Direction:
Copy each line of the data below with the word "scene".

Recorded data:
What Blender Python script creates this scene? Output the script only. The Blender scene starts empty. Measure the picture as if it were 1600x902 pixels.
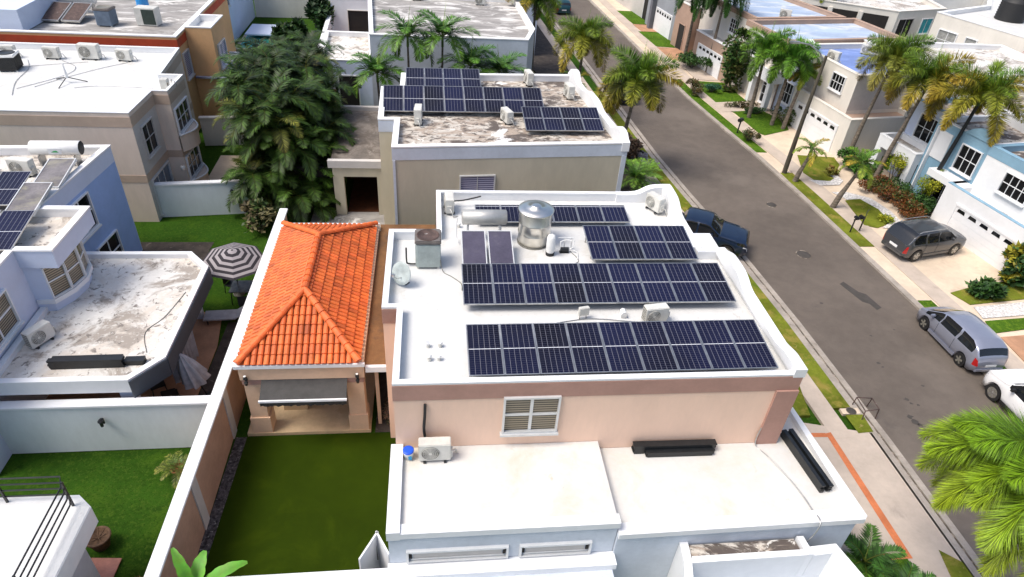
import bpy, bmesh, math, random
from math import sin, cos, pi, radians, sqrt, hypot, atan2
from mathutils import Vector, Matrix

S = bpy.context.scene
COL = S.collection
# ------------------------------------------------------------------ camera
CAM_H = 19.0
pitch, roll, yaw = 0.630995, -0.0775352, 0.144386
fwd = Vector((sin(yaw)*cos(pitch), cos(yaw)*cos(pitch), -sin(pitch)))
rgt = Vector((cos(yaw), -sin(yaw), 0)); dwn = fwd.cross(rgt)
r2 = cos(roll)*rgt + sin(roll)*dwn
d2 = -sin(roll)*rgt + cos(roll)*dwn
cam_d = bpy.data.cameras.new('camera'); cam = bpy.data.objects.new('camera', cam_d)
COL.objects.link(cam); S.camera = cam
cam_d.sensor_width = 36; cam_d.lens = 1038.53/1600*36
cam_d.clip_start = .1; cam_d.clip_end = 1500
mw = Matrix.Identity(4)
for i in range(3):
    mw[i][0] = r2[i]; mw[i][1] = -d2[i]; mw[i][2] = -fwd[i]
mw[2][3] = CAM_H
cam.matrix_world = mw
# ------------------------------------------------------------------ world, sun
SUN_EL, SUN_AZ = radians(60), radians(-104)        # azimuth from +Y, clockwise
W = bpy.data.worlds.new("World"); S.world = W; W.use_nodes = True
nt = W.node_tree; nt.nodes.clear()
sky = nt.nodes.new('ShaderNodeTexSky'); sky.sky_type = 'NISHITA'; sky.sun_disc = False
sky.sun_elevation = SUN_EL; sky.sun_rotation = SUN_AZ % (2*pi)
sky.dust_density = 4.0; sky.air_density = 1.0; sky.ozone_density = 1.0
bg = nt.nodes.new('ShaderNodeBackground'); bg.inputs[1].default_value = .15
wo = nt.nodes.new('ShaderNodeOutputWorld')
nt.links.new(sky.outputs[0], bg.inputs[0]); nt.links.new(bg.outputs[0], wo.inputs[0])
sd = bpy.data.lights.new('sun', 'SUN'); sd.energy = 2.1; sd.angle = radians(26); sd.color = (1, .955, .88)
so = bpy.data.objects.new('sun', sd); COL.objects.link(so)
sdir = Vector((sin(SUN_AZ)*cos(SUN_EL), cos(SUN_AZ)*cos(SUN_EL), sin(SUN_EL)))
so.rotation_euler = sdir.to_track_quat('Z', 'Y').to_euler(); so.location = (0, 0, 60)
S.view_settings.view_transform = 'Standard'; S.view_settings.look = 'None'
S.view_settings.exposure = .40; S.view_settings.gamma = 1; S.view_settings.use_curve_mapping = False
S.render.engine = 'CYCLES'
S.cycles.max_bounces = 6; S.cycles.diffuse_bounces = 3; S.cycles.glossy_bounces = 3
S.cycles.caustics_reflective = False; S.cycles.caustics_refractive = False
rnd = random.Random(7)

# ------------------------------------------------------------------ materials
def hexc(h):
    v = [int(h[i:i+2], 16)/255 for i in (0, 2, 4)]
    return tuple(c/12.92 if c <= .04045 else ((c+.055)/1.055)**2.4 for c in v)
MC = {}
def mat(name, col, rough=.7, var=.08, vs=1.5, bump=0, bs=20, metal=0, stains=(), coat=0, spec=.5,
        coord='pos', rndv=0, attr=False, stretch=(1, 1, 1), sub=0, wet=None):
    """procedural surface: base colour, two scales of noise variation, stains of own colour, bump"""
    if name in MC: return MC[name]
    m = bpy.data.materials.new(name); m.use_nodes = True; N = m.node_tree.nodes; L = m.node_tree.links
    b = N['Principled BSDF']
    b.inputs['Roughness'].default_value = rough; b.inputs['Metallic'].default_value = metal
    b.inputs['Coat Weight'].default_value = coat; b.inputs['Specular IOR Level'].default_value = spec
    if sub: b.inputs['Subsurface Weight'].default_value = 0
    if coord == 'pos':
        g = N.new('ShaderNodeNewGeometry'); src = g.outputs['Position']
    else:
        g = N.new('ShaderNodeTexCoord'); src = g.outputs['Object']
    mp = N.new('ShaderNodeMapping'); mp.inputs['Scale'].default_value = stretch
    L.new(src, mp.inputs[0]); src = mp.outputs[0]
    def noise(scale, det=6, rg=.6, dist=0):
        n = N.new('ShaderNodeTexNoise'); n.inputs['Scale'].default_value = scale
        n.inputs['Detail'].default_value = det; n.inputs['Roughness'].default_value = rg
        n.inputs['Distortion'].default_value = dist
        L.new(src, n.inputs[0]); return n.outputs[0]
    def mix(fac, a, c, mode='MIX'):
        x = N.new('ShaderNodeMix'); x.data_type = 'RGBA'; x.blend_type = mode
        if isinstance(fac, float): x.inputs[0].default_value = fac
        else: L.new(fac, x.inputs[0])
        for s, q in ((6, a), (7, c)):
            if isinstance(q, tuple): x.inputs[s].default_value = (*q, 1)
            else: L.new(q, x.inputs[s])
        return x.outputs[2]
    def ramp(o, lo, hi):
        r = N.new('ShaderNodeMapRange'); r.inputs[1].default_value = lo; r.inputs[2].default_value = hi
        r.interpolation_type = 'SMOOTHSTEP'
        L.new(o, r.inputs[0]); return r.outputs[0]
    c = tuple(col)
    if attr:
        a = N.new('ShaderNodeAttribute'); a.attribute_name = 'Col'; c = mix(1.0, c, a.outputs[0], 'MULTIPLY')
    if var:
        k = 1-var*2.2; kk = 1+var*.6
        f = ramp(noise(vs), .3, .7)
        c = mix(f, mix(1.0, c, (k, k, k), 'MULTIPLY'), mix(1.0, c, (kk, kk, kk), 'MULTIPLY'))
        f2 = ramp(noise(vs*9, 3), .35, .65)
        k = 1-var*.9
        c = mix(f2, c, mix(1.0, c, (k, k, k), 'MULTIPLY'))
    for st in stains:
        scol, sc, lo, hi = st[:4]
        f = ramp(noise(sc, 8, .68, st[4] if len(st) > 4 else .4), lo, hi)
        c = mix(f, c, tuple(scol))
    if rndv:
        oi = N.new('ShaderNodeObjectInfo')
        r = N.new('ShaderNodeMapRange'); r.inputs[3].default_value = 1-rndv; r.inputs[4].default_value = 1+rndv
        L.new(oi.outputs['Random'], r.inputs[0]); c = mix(1.0, c, r.outputs[0], 'MULTIPLY')
    if isinstance(c, tuple): b.inputs['Base Color'].default_value = (*c, 1)
    else: L.new(c, b.inputs['Base Color'])
    if bump:
        bn = N.new('ShaderNodeBump'); bn.inputs['Strength'].default_value = bump; bn.inputs['Distance'].default_value = .02
        L.new(noise(bs, 5), bn.inputs['Height']); L.new(bn.outputs[0], b.inputs['Normal'])
    MC[name] = m
    if 'lawn' in name or 'turf' in name: b.inputs['Specular IOR Level'].default_value = .08
    return m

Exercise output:
What Blender Python script creates this scene? Output the script only. The Blender scene starts empty. Measure the picture as if it were 1600x902 pixels.
S = bpy.context.scene